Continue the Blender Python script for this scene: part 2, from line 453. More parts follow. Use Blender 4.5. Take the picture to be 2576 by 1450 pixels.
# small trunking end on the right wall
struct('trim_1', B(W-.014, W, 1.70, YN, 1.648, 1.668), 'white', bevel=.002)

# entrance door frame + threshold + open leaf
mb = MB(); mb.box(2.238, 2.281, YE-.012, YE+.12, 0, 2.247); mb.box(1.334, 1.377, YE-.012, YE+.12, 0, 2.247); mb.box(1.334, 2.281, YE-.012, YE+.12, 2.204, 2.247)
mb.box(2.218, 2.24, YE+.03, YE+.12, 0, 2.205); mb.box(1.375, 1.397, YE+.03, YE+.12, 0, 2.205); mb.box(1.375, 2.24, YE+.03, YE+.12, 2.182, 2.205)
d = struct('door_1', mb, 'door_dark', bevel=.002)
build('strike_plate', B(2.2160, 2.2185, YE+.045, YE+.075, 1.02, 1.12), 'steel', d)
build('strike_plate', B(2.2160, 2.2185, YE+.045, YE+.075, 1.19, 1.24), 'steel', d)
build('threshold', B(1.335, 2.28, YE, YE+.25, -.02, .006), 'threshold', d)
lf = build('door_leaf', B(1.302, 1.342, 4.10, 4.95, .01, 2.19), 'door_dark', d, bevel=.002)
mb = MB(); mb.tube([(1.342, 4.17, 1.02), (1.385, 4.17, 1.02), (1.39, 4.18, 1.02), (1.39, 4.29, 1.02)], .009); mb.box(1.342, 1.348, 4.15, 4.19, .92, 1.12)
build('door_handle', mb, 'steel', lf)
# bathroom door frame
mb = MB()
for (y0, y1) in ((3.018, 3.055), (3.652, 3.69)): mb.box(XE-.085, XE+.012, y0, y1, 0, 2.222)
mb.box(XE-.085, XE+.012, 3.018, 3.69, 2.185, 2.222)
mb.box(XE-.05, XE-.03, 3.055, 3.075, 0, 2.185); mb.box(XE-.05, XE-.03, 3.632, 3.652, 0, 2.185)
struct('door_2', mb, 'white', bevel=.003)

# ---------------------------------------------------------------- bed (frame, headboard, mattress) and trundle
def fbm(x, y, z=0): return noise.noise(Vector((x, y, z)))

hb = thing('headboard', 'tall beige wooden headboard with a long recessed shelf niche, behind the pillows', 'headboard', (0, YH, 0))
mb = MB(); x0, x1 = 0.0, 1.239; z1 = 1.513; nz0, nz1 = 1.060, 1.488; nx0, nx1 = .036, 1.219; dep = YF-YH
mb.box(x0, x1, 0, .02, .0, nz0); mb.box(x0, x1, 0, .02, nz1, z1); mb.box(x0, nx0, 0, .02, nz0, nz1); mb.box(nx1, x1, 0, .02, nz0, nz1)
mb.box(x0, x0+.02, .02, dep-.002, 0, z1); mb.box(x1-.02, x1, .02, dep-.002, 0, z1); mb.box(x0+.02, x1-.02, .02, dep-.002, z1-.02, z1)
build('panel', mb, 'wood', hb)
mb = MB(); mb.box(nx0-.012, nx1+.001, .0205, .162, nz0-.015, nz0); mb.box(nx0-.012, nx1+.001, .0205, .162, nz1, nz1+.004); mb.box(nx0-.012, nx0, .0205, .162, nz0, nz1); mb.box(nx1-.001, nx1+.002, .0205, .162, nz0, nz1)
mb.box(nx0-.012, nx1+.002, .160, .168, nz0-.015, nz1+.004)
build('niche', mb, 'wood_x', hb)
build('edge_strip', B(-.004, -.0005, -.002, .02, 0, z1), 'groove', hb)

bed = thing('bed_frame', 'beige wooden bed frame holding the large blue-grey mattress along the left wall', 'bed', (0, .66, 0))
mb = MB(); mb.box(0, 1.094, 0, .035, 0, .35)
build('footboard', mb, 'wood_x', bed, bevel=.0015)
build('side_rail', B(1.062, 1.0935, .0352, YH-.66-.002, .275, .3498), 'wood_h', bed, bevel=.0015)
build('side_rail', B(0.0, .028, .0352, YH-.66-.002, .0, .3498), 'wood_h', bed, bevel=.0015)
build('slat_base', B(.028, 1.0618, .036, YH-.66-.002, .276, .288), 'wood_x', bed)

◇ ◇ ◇

● **Problem to work on**
Quote exactly the stretch of lines above that starts at the first one and ends at the line with "1.668), 'white', bevel=.002)", and nothing beyond it.

● **Output below**
Continue the Blender Python script for this scene: part 2, from line 453. More parts follow. Use Blender 4.5. Take the picture to be 2576 by 1450 pixels.
# small trunking end on the right wall
struct('trim_1', B(W-.014, W, 1.70, YN, 1.648, 1.668), 'white', bevel=.002)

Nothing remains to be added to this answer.